## SET EXERCISE
Starting at the first line of the data, please print exactly those lines through the one that holds "SC.camera = cam", omitting every picture.

-------- DATA PROVIDED

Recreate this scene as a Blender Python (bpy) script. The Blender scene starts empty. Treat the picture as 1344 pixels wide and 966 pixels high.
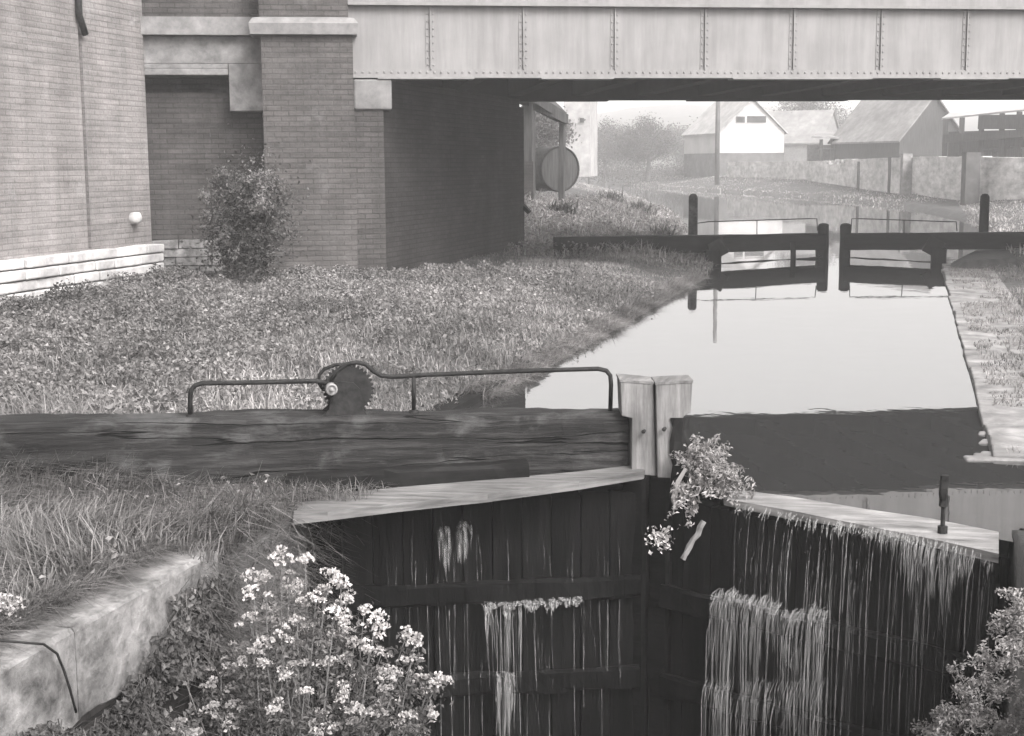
import bpy, math, random
import numpy as np
from mathutils import Vector, Matrix

# ------------------------------------------------------------------ camera, sky, sun, exposure
SC = bpy.context.scene
COL = SC.collection
F_PX, CAM_H = 1867.0, 2.17
YAW, PITCH, ROLL = math.radians(15.6363), math.radians(8.1484), math.radians(-0.4)
cam_data = bpy.data.cameras.new('camera'); cam = bpy.data.objects.new('camera', cam_data); COL.objects.link(cam)
MR = Matrix.Rotation(YAW, 3, 'Z') @ Matrix.Rotation(math.pi/2 - PITCH, 3, 'X') @ Matrix.Rotation(ROLL, 3, 'Z')
cam.matrix_world = Matrix.Translation((0, 0, CAM_H)) @ MR.to_4x4()
cam_data.sensor_fit = 'HORIZONTAL'; cam_data.sensor_width = 36.0; cam_data.lens = 36.0*F_PX/1344.0
cam_data.clip_start = 0.1; cam_data.clip_end = 3000
SC.camera = cam

SUN_EL, SUN_AZ = math.radians(44), math.radians(128)     # azimuth: clockwise from +Y, where the sun stands
w = bpy.data.worlds.new('World'); SC.world = w; w.use_nodes = True
nt = w.node_tree; nt.nodes.clear()
sky = nt.nodes.new('ShaderNodeTexSky'); sky.sky_type = 'NISHITA'; sky.sun_disc = False
sky.sun_elevation = SUN_EL; sky.sun_rotation = SUN_AZ; sky.air_density = 1.0; sky.dust_density = 7.0; sky.ozone_density = 1.0
hs = nt.nodes.new('ShaderNodeHueSaturation'); hs.inputs['Saturation'].default_value = 0.0
tint = nt.nodes.new('ShaderNodeMix'); tint.data_type = 'RGBA'; tint.blend_type = 'MULTIPLY'; tint.inputs[0].default_value = 1
tint.inputs[7].default_value = (1.0, 0.982, 0.972, 1)
bg = nt.nodes.new('ShaderNodeBackground'); bg.inputs['Strength'].default_value = 0.15
wo = nt.nodes.new('ShaderNodeOutputWorld')
nt.links.new(sky.outputs[0], hs.inputs['Color']); nt.links.new(hs.outputs[0], tint.inputs[6])
nt.links.new(tint.outputs[2], bg.inputs[0]); nt.links.new(bg.outputs[0], wo.inputs[0])

sd = bpy.data.lights.new('sun', 'SUN'); sd.energy = 0.9; sd.angle = math.radians(25); sd.color = (1.0, 0.985, 0.975)
so = bpy.data.objects.new('sun', sd); COL.objects.link(so)
so.rotation_euler = (math.pi/2 - SUN_EL, 0, math.pi - SUN_AZ)
SC.view_settings.view_transform = 'Standard'; SC.view_settings.look = 'None'
SC.view_settings.gamma = 1.0; SC.view_settings.use_curve_mapping = False
SC.view_settings.exposure = 1.75
SC.cycles.max_bounces = 6; SC.cycles.diffuse_bounces = 3; SC.cycles.glossy_bounces = 3
SC.cycles.transparent_max_bounces = 6; SC.cycles.volume_bounces = 1
SC.cycles.use_denoising = True

# ------------------------------------------------------------------ turning photo measurements into places
def ray(px, py):
    return MR @ Vector(((px-672.0)/F_PX, (483.0-py)/F_PX, -1.0))
def D(px, py, depth):
    return Vector((0, 0, CAM_H)) + ray(px, py)*depth
def G(px, py, z=0.0):
    d = ray(px, py); return Vector((0, 0, CAM_H)) + d*((z-CAM_H)/d.z)
def OX(px, py, X):
    d = ray(px, py); return Vector((0, 0, CAM_H)) + d*(X/d.x)
def OY(px, py, Y):
    d = ray(px, py); return Vector((0, 0, CAM_H)) + d*(Y/d.y)

# ------------------------------------------------------------------ materials (all greys: the photograph is black and white)
def gr(v): return (v, v*0.985, v*0.98, 1)
class NT:
    def __init__(s, name):
        s.m = bpy.data.materials.new(name); s.m.use_nodes = True
        s.t = s.m.node_tree; s.t.nodes.clear()
        s.out = s.n('ShaderNodeOutputMaterial'); s.b = s.n('ShaderNodeBsdfPrincipled')
        s.l(s.b.outputs[0], s.out.inputs[0])
    def n(s, k, **kw):
        o = s.t.nodes.new(k)
        for a, v in kw.items(): setattr(o, a, v)
        return o
    def l(s, a, b): s.t.links.new(a, b)
    def coord(s, kind, scale=(1, 1, 1)):
        tc = s.n('ShaderNodeTexCoord'); mp = s.n('ShaderNodeMapping'); mp.inputs['Scale'].default_value = scale
        s.l(tc.outputs[kind], mp.inputs[0]); return mp.outputs[0]
    def noise(s, vec, scale, detail=6, rough=0.6, dist=0.0):
        o = s.n('ShaderNodeTexNoise'); o.inputs['Scale'].default_value = scale; o.inputs['Detail'].default_value = detail
        o.inputs['Roughness'].default_value = rough; o.inputs['Distortion'].default_value = dist
        s.l(vec, o.inputs['Vector']); return o.outputs[0]
    def ramp(s, fac, stops, interp='LINEAR'):
        o = s.n('ShaderNodeValToRGB'); o.color_ramp.interpolation = interp; e = o.color_ramp.elements
        while len(e) < len(stops): e.new(0.5)
        for i, (p, v) in enumerate(stops):
            e[i].position = p; e[i].color = gr(v)
        s.l(fac, o.inputs[0]); return o.outputs[0]
    def mix(s, fac, a, b, blend='MIX'):
        o = s.n('ShaderNodeMix', data_type='RGBA', blend_type=blend)
        if isinstance(fac, (int, float)): o.inputs[0].default_value = fac
        else: s.l(fac, o.inputs[0])
        for i, v in ((6, a), (7, b)):
            if isinstance(v, (int, float)): o.inputs[i].default_value = (v, v, v, 1)
            else: s.l(v, o.inputs[i])
        return o.outputs[2]
    def bump(s, h, strength=0.5, dist=0.01):
        o = s.n('ShaderNodeBump'); o.inputs['Strength'].default_value = strength; o.inputs['Distance'].default_value = dist
        s.l(h, o.inputs['Height']); s.l(o.outputs[0], s.b.inputs['Normal'])
    def done(s, col, rough=0.85, spec=0.3):
        if isinstance(col, (int, float)): s.b.inputs['Base Color'].default_value = gr(col)
        else: s.l(col, s.b.inputs['Base Color'])
        s.b.inputs['Roughness'].default_value = rough
        s.b.inputs['Specular IOR Level'].default_value = spec
        return s.m

def m_rough(name, lo, hi, scale=6, stretch=(1, 1, 1), rough=0.85, bump=0.4, bd=0.01, kind='Object', detail=8, big=0.5, speck=0.0, spec=0.25):
    k = NT(name); v = k.coord(kind, stretch)
    f = k.noise(v, scale, detail, 0.65)
    c = k.ramp(f, [(0.3, lo), (0.7, hi)])
    f2 = k.noise(k.coord('Object'), big, 4, 0.6)
    c = k.mix(1.0, c, k.ramp(f2, [(0.3, 0.65), (0.7, 1.15)]), 'MULTIPLY')
    if speck:
        f3 = k.noise(k.coord('Object'), 45, 2, 0.7)
        c = k.mix(k.ramp(f3, [(0.62, 0), (0.72, 1)]), c, speck)
    k.bump(f, bump, bd)
    return k.done(c, rough, spec)

def m_brick(name, base, var, bw=0.235, rh=0.082, mortar=0.012, mval=0.5, pale=0.3, dark=0.5, bump=0.6):
    k = NT(name); v = k.coord('UV')
    wob = k.noise(v, 3.0, 3, 0.6)
    va = k.n('ShaderNodeVectorMath', operation='MULTIPLY_ADD'); va.inputs[1].default_value = (0.012, 0.012, 0.012)
    cmb = k.n('ShaderNodeCombineXYZ'); k.l(wob, cmb.inputs[0]); k.l(wob, cmb.inputs[1])
    k.l(cmb.outputs[0], va.inputs[0]); k.l(v, va.inputs[2])
    br = k.n('ShaderNodeTexBrick'); k.l(va.outputs[0], br.inputs['Vector'])
    br.inputs['Scale'].default_value = 1.0; br.inputs['Brick Width'].default_value = bw; br.inputs['Row Height'].default_value = rh
    br.inputs['Mortar Size'].default_value = mortar; br.inputs['Mortar Smooth'].default_value = 0.3; br.inputs['Bias'].default_value = 0.0
    br.inputs['Color1'].default_value = gr(base*(1-var)); br.inputs['Color2'].default_value = gr(base*(1+var)); br.inputs['Mortar'].default_value = gr(base*mval)
    o = k.coord('Object')
    c = br.outputs['Color']
    rw = k.noise(k.coord('UV', (0.8, 1/rh*0.9, 1)), 1.0, 4, 0.7)
    c = k.mix(1.0, c, k.ramp(rw, [(0.3, 0.72), (0.7, 1.25)]), 'MULTIPLY')
    c = k.mix(k.ramp(k.noise(o, 1.7, 6, 0.75), [(0.35, 0.0), (0.65, 0.85)]), c, k.mix(1.0, k.ramp(rw, [(0.3, base*0.72), (0.7, base*1.2)]), 1.0, 'MULTIPLY'))
    st = k.noise(o, 0.55, 6, 0.65, 0.4)
    c = k.mix(1.0, c, k.ramp(st, [(0.25, dark), (0.6, 1.05)]), 'MULTIPLY')
    vert = k.noise(k.coord('Object', (2.2, 2.2, 0.22)), 1.0, 5, 0.7)
    c = k.mix(1.0, c, k.ramp(vert, [(0.3, 0.75), (0.6, 1.1)]), 'MULTIPLY')
    ef = k.noise(o, 2.3, 8, 0.75)
    c = k.mix(k.ramp(ef, [(0.56, 0), (0.75, pale)]), c, base*2.0)
    fine = k.noise(o, 30, 4, 0.7)
    c = k.mix(1.0, c, k.ramp(fine, [(0.2, 0.7), (0.8, 1.3)]), 'MULTIPLY')
    inv = k.n('ShaderNodeMath', operation='SUBTRACT'); inv.inputs[0].default_value = 1.0; k.l(br.outputs['Fac'], inv.inputs[1])
    ad = k.n('ShaderNodeMath', operation='MULTIPLY_ADD'); ad.inputs[1].default_value = 0.35; k.l(fine, ad.inputs[0]); k.l(inv.outputs[0], ad.inputs[2])
    k.bump(ad.outputs[0], bump, 0.012)
    return k.done(c, 0.92, 0.1)

def m_leaf(name, lo, hi, trans=0.25, rough=0.6):
    k = NT(name)
    g = k.n('ShaderNodeNewGeometry')
    c = k.ramp(g.outputs['Random Per Island'], [(0.0, lo), (0.75, (lo+hi)/2), (1.0, hi)])
    f = k.noise(k.coord('Object'), 1.3, 4, 0.6)
    c = k.mix(1.0, c, k.ramp(f, [(0.3, 0.6), (0.7, 1.3)]), 'MULTIPLY')
    f = k.noise(k.coord('Object'), 0.33, 5, 0.6, 0.5)
    c = k.mix(1.0, c, k.ramp(f, [(0.36, 0.6), (0.62, 1.25)]), 'MULTIPLY')
    k.done(c, rough, 0.25)
    tr = k.n('ShaderNodeBsdfTranslucent'); k.l(c, tr.inputs[0])
    mx = k.n('ShaderNodeMixShader'); mx.inputs[0].default_value = trans
    k.l(k.b.outputs[0], mx.inputs[1]); k.l(tr.outputs[0], mx.inputs[2]); k.l(mx.outputs[0], k.out.inputs[0])
    return k.m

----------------

## THE ANSWER
Recreate this scene as a Blender Python (bpy) script. The Blender scene starts empty. Treat the picture as 1344 pixels wide and 966 pixels high.
import bpy, math, random
import numpy as np
from mathutils import Vector, Matrix

# ------------------------------------------------------------------ camera, sky, sun, exposure
SC = bpy.context.scene
COL = SC.collection
F_PX, CAM_H = 1867.0, 2.17
YAW, PITCH, ROLL = math.radians(15.6363), math.radians(8.1484), math.radians(-0.4)
cam_data = bpy.data.cameras.new('camera'); cam = bpy.data.objects.new('camera', cam_data); COL.objects.link(cam)
MR = Matrix.Rotation(YAW, 3, 'Z') @ Matrix.Rotation(math.pi/2 - PITCH, 3, 'X') @ Matrix.Rotation(ROLL, 3, 'Z')
cam.matrix_world = Matrix.Translation((0, 0, CAM_H)) @ MR.to_4x4()
cam_data.sensor_fit = 'HORIZONTAL'; cam_data.sensor_width = 36.0; cam_data.lens = 36.0*F_PX/1344.0
cam_data.clip_start = 0.1; cam_data.clip_end = 3000
SC.camera = cam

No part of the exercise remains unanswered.